Nécrologie numérique (2)
L’industrie de la musique est décimée, la vidéo trébuche et finalement, qui achète encore des logiciels aujourd’hui? Il y a fort à parier que les livres et les revues seront les prochaines victimes à figurer dans la nécrologie numérique.
L’industrie de la musique est décimée, la vidéo trébuche et finalement, qui achète encore des logiciels aujourd’hui? Il y a fort à parier que les livres et les revues seront les prochaines victimes à figurer dans la nécrologie numérique.
La dernière fois, je parlais du modèle économique des livres électroniques qu’Amazon tente de lancer avec son lecteur Kindle. Dans un monde du DRM, les grands conglomérats médiatiques se moquent royalement de ce que pense le client. Ils font ce qu’ils veulent avec “leur” contenu. Avec le Kindle, Amazon s’inspire à l’évidence du modèle économique imaginé par Apple pour son iPod. Il essaie de prendre de l’avance sur ses concurrents comme Adobe et Sony pour acquérir une position de monopole sur le marché des livres électroniques. Sony a déjà réagi en échangeant son propre format protégé contre celui d’Adobe, également adopté par d’autres fabricants de lecteurs électroniques. En outre, le format Kindle a déjà été piraté. De nombreux documents Kindle se font d’ores et déjà dévaliser sur Bittorrent.
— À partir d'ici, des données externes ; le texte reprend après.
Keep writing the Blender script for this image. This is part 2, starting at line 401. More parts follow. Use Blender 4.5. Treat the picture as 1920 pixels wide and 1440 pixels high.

Du reste, le marché des e-books est encore très réduit dans le monde. Selon TNO, il n’y aurait que 3.500 appareils lecteurs en circulation aux Pays-Bas. Sony affirme avoir vendu en l’espace de quelques semaines 1500 exemplaires de ses nouveaux lecteurs électroniques aux Pays-Bas. Cela porte alors le total à tout au plus 5000 unités. Pour la Belgique, je n’ai trouvé aucune donnée chiffrée. Aux USA, les auteurs de best-sellers papier vendent en tout et pour tout une centaine de versions numériques. Les éditeurs ont donc encore un peu de temps pour mettre au point un modèle économique rentable. Mais les lecteurs électroniques s’améliorent et se démocratisent rapidement. Tôt ou tard, chacun en aura un, comme chacun possède désormais un lecteur de musique numérique.
L’auteur de SF américain Cory Doctorow publie déjà ses livres avec une licence Creative Commons. Parallèlement, on peut acheter ses romans par la voie classique (aussi bien au format papier qu’au format numérique). “Mon problème n’était pas le piratage mais le fait que personne ne me connaissait”, dit à ce propos Cory Doctorow. Selon lui, un e-book gratuit est simplement une question de bon marketing. Manifestement, il peut en vivre. Mais la langue anglaise couvre une grande communauté linguistique. En outre, la SF compte une large communauté d’adeptes. Si un des livres de Doctorow est copié 100.000 fois et que 10% des lecteurs en achètent un exemplaire, cela fait tout de même encore un beau tirage de 10.000 exemplaires payants. Comparez cela avec les tirages habituels en langue néerlandaise. Un auteur néerlandophone peut déjà s’estimer heureux de vendre 500 exemplaires d’un livre qui a été copié gratuitement 5.000 fois. Je ne pense pas que nos auteurs puissent en vivre. Certainement pas si le prix inférieur des livres électroniques est répercuté au coup par coup dans les droits d’auteur déjà très bas. Après tout, 10% de 30 EUR, c’est deux fois plus que 10% de 15 EUR. Soyons honnêtes, même nos plus grands auteurs ne peuvent d’ores et déjà guère vivre de leur plume. Les livres électroniques n’y changeront sans doute pas grand-chose. Mais ce n’est pas une raison pour ne pas imaginer un modèle économique rentable. Celui qui l’inventera pourra écrire un livre sur le sujet. Mais alors, éditez-le bien au format numérique avec une licence Creative Commons, de façon à faire connaître votre proposition au plus grand nombre.